O MG Canelas foi outro carro português que ambicionava vingar na competição e na categoria Sport (até 1500 cm3) e teve como seu criador o engenheiro José Jorge Canelas, que o desenvolveu entre 1952 e 1954.

Apesar do nome, do MG TC que deu origem ao projeto, «apenas» aproveitou o motor, que foi ampliado para 1,5 l e 95 cv. A inovação do MG Canelas estava no seu chassis tubular, de concepção própria, construído em aço (em vez de alumínio).

© Museu do Caramulo MG Canelas, este modelo encontra-se exposto no Museu do Caramulo.

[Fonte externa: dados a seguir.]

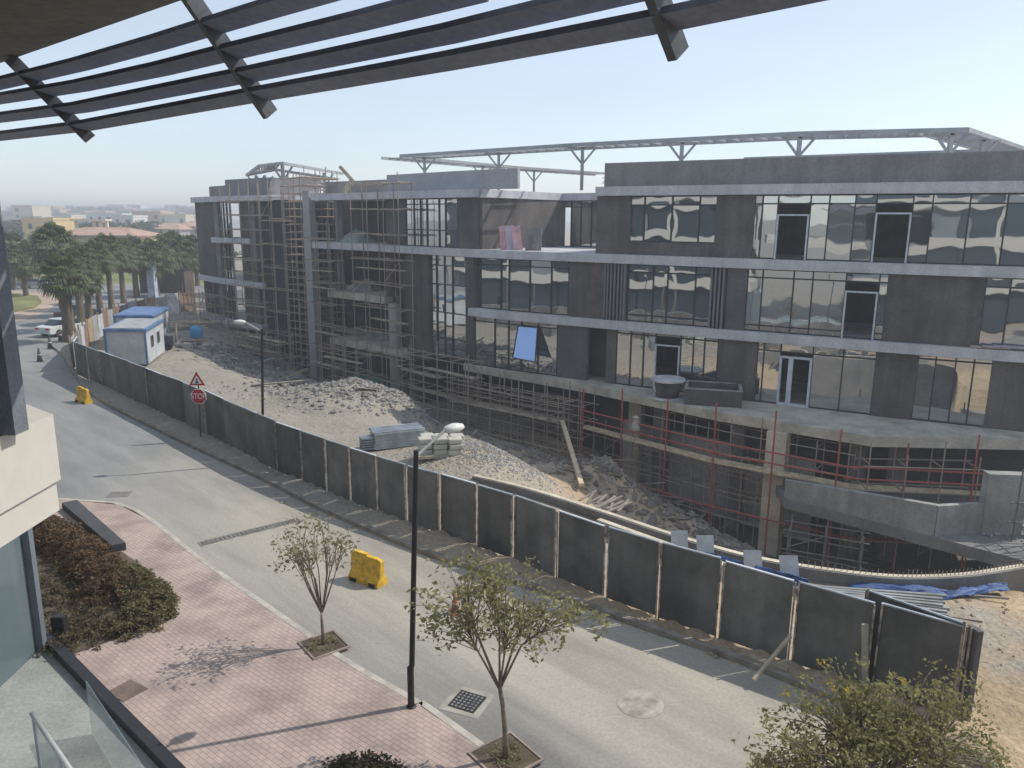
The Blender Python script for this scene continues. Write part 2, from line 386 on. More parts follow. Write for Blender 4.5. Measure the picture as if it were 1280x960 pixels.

A elegante carroçaria, desenhada por António Andrade — será que influenciou o Ferrari Testa Rossa (1957)? —, era, no entanto, em alumínio. Estava ainda equipado com uma suspensão dianteira Porsche e uma suspensão traseira baseada no Austin 90.

Conheceu algum sucesso nos circuitos nacionais na segunda metade da década de 50, acompanhando o enorme crescimento do automobilismo português nesta década. No entanto, foi o único exemplar construído, e apesar de José Jorge Canelas ter planeado mais evoluções, estas nunca chegariam a concretizar-se.

Marlei

O Marlei, nome que combina as três primeiras letras dos nomes do seu criador, Mário Leite, teve como ponto de partida o mais improvável dos veículos: uma Opel Olympia Caravan. Sim, uma carrinha.

© Museu do Caramulo Marlei. Quem diria que houve uma carrinha Opel na base deste projeto?

Mário Leite era chefe dos mecânicos na Oficina António Sardinha, em Vila Nova de Gaia, que tinha ligações à General Motors.

Foi aí, no início dos anos 50, que deu entrada uma Opel Olympia Caravan num estado considerado irrecuperável. Mário Leite viu, no entanto, que tinha potencial para ser outra coisa: uma máquina para competir

Assim, em 1952, dá início ao projeto de fazer o seu próprio carro de corridas. Aproveitou tudo o que conseguiu da carrinha, desde partes da plataforma ao motor e transmissão (1488 cm3 e 48 cv, caixa manual de quatro velocidades), adicionando uma estrutura tubular.

Dada a ligação à GM, usou várias peças e componentes de vários modelos do grupo, e envolveu-os numa carroçaria leve em alumínio. O peso total do Marlei era de 580 kg.

Porém, após concluído, o processo de homologação do desportivo foi um pesadelo. Demorou demasiado tempo e custou imenso dinheiro. Só em 1955 o Marlei ficou pronto a competir.

Só que, nessa altura, a competitividade do carro já não era a melhor face a outras propostas mais recentes. Mesmo assim, na sua estreia, no IV Rali do Porto, conquistou o segundo lugar da sua classe.

Existem ainda mais carros portugueses nascidos para correr para descobrir e iremos acrescentá-los brevemente a este artigo. Espero que tenha apreciado.